Objective => Retype, exactly as they stand, the lines from the start of the data to the line that contains "8).build('limb', M['bark'], TR)", both ends included. Leave the pictures out.

=======

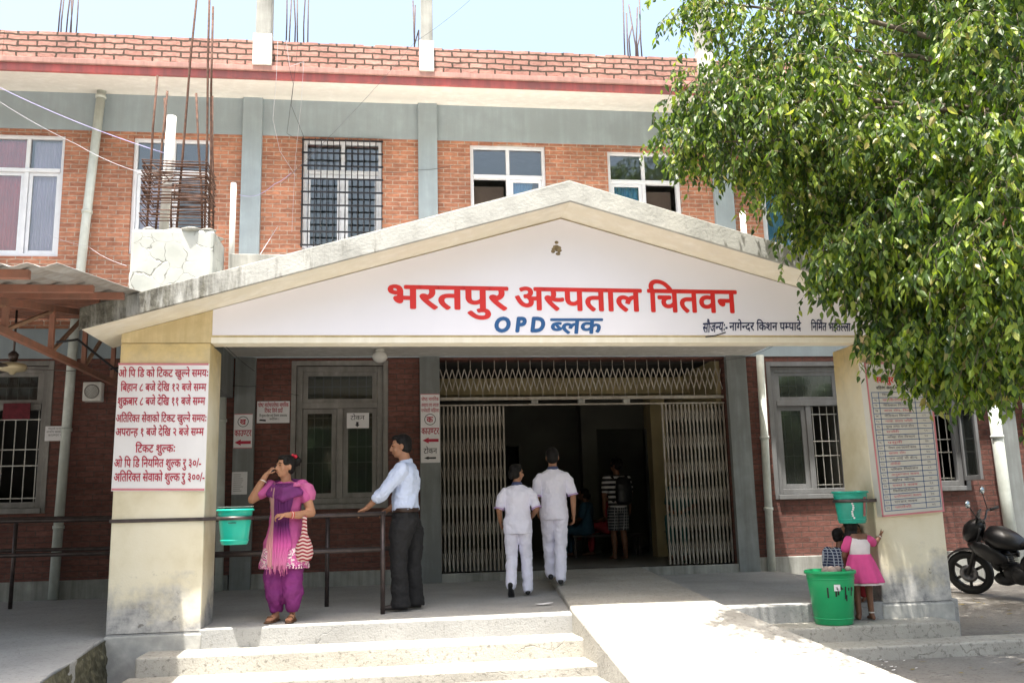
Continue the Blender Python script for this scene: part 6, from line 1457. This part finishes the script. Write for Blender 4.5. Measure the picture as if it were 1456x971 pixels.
# a few long sprays hanging free at the edge
for px, py, Y in ((950, 175, -1.5), (957, 215, -1.5), (972, 110, -1.5), (945, 60, -1.6), (1105, 310, -1.6), (1122, 350, -1.7), (1135, 385, -1.7), (1158, 425, -1.6), (1200, 450, -1.8), (1222, 475, -1.8), (1232, 490, -1.8), (1250, 510, -1.9), (1270, 520, -1.9), (1285, 500, -1.9), (1320, 545, -2), (1345, 565, -2), (1365, 580, -2), (1390, 565, -2.1), (1405, 575, -2.1), (1425, 570, -2.3), (1450, 585, -2.4), (1300, 525, -2), (1020, 250, -1.4), (1055, 300, -1.5), (1165, 460, -1.7), (1240, 475, -1.8), (975, 235, -1.5), (1290, 330, -3.0), (1290, 300, -3.0)):
    p = at(px, py, Y)+Vector((R_.uniform(0, .1), 0, .22)); d = Vector((R_.gauss(-.3, .3), R_.gauss(0, .3), .1)); pts = [p.copy()]
    for i in range(11):
        d = (d.normalized()+Vector((0, 0, -.28))).normalized(); p = p+d*.032; pts.append(p.copy()); a = R_.uniform(0, 6.28); ld = (d*.5+Vector((math.cos(a), math.sin(a), -.9))).normalized(); leaf(p, ld, R_.uniform(.055, .10))
    twigs.tube(pts, .0025, 4)
me = bpy.data.meshes.new('crown'); me.from_pydata([tuple(v) for v in lv], [], lf); me.update()
link('crown', me, M['leaf'], TR)
twigs.build('twig', M['bark'], TR)
for i, (c, r) in enumerate(centres):
    if i % 3 and i > 4: continue
    mid = fork.lerp(c, .5)+Vector((R_.uniform(-.2, .2), R_.uniform(-.2, .2), .35)); e = c+Vector((0, 0, -.05))
    MB().tube([fork+Vector((0, 0, -.1)), fork.lerp(mid, .5)+Vector((0, 0, .12)), mid, mid.lerp(e, .5)+Vector((0, 0, .12)), e], [.085, .05, .034, .02, .008], 8).build('limb', M['bark'], TR)

# far trees across the road behind the camera: they show in the window glass
tl_ = MB(); q_ = random.Random(5)
for i in range(46):
    x = -55+i*2.6+q_.uniform(-1, 1); y = -34+q_.uniform(-4, 4); h = q_.uniform(3.5, 8.5); r = q_.uniform(2.2, 3.6)
    for _ in range(16): tl_.ball((x+q_.gauss(0, r*.5), y+q_.gauss(0, r*.4), max(1.2, h+q_.gauss(0, 1.6))), (q_.uniform(.6, 1.5), q_.uniform(.6, 1.5), q_.uniform(.5, 1.2)), 7, 5)
    tl_.tube([(x, y, -.5), (x+.2, y, h)], [.25, .12], 7)
M['farleaf'] = plain('distant_foliage', (.045, .08, .025), .9, 0, .6, 1.2, .8, 3)
tag(tl_.build('treeline', M['farleaf']), kind='stuff')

=======

Solved problem =>
Continue the Blender Python script for this scene: part 6, from line 1457. This part finishes the script. Write for Blender 4.5. Measure the picture as if it were 1456x971 pixels.
# a few long sprays hanging free at the edge
for px, py, Y in ((950, 175, -1.5), (957, 215, -1.5), (972, 110, -1.5), (945, 60, -1.6), (1105, 310, -1.6), (1122, 350, -1.7), (1135, 385, -1.7), (1158, 425, -1.6), (1200, 450, -1.8), (1222, 475, -1.8), (1232, 490, -1.8), (1250, 510, -1.9), (1270, 520, -1.9), (1285, 500, -1.9), (1320, 545, -2), (1345, 565, -2), (1365, 580, -2), (1390, 565, -2.1), (1405, 575, -2.1), (1425, 570, -2.3), (1450, 585, -2.4), (1300, 525, -2), (1020, 250, -1.4), (1055, 300, -1.5), (1165, 460, -1.7), (1240, 475, -1.8), (975, 235, -1.5), (1290, 330, -3.0), (1290, 300, -3.0)):
    p = at(px, py, Y)+Vector((R_.uniform(0, .1), 0, .22)); d = Vector((R_.gauss(-.3, .3), R_.gauss(0, .3), .1)); pts = [p.copy()]
    for i in range(11):
        d = (d.normalized()+Vector((0, 0, -.28))).normalized(); p = p+d*.032; pts.append(p.copy()); a = R_.uniform(0, 6.28); ld = (d*.5+Vector((math.cos(a), math.sin(a), -.9))).normalized(); leaf(p, ld, R_.uniform(.055, .10))
    twigs.tube(pts, .0025, 4)
me = bpy.data.meshes.new('crown'); me.from_pydata([tuple(v) for v in lv], [], lf); me.update()
link('crown', me, M['leaf'], TR)
twigs.build('twig', M['bark'], TR)
for i, (c, r) in enumerate(centres):
    if i % 3 and i > 4: continue
    mid = fork.lerp(c, .5)+Vector((R_.uniform(-.2, .2), R_.uniform(-.2, .2), .35)); e = c+Vector((0, 0, -.05))
    MB().tube([fork+Vector((0, 0, -.1)), fork.lerp(mid, .5)+Vector((0, 0, .12)), mid, mid.lerp(e, .5)+Vector((0, 0, .12)), e], [.085, .05, .034, .02, .008], 8).build('limb', M['bark'], TR)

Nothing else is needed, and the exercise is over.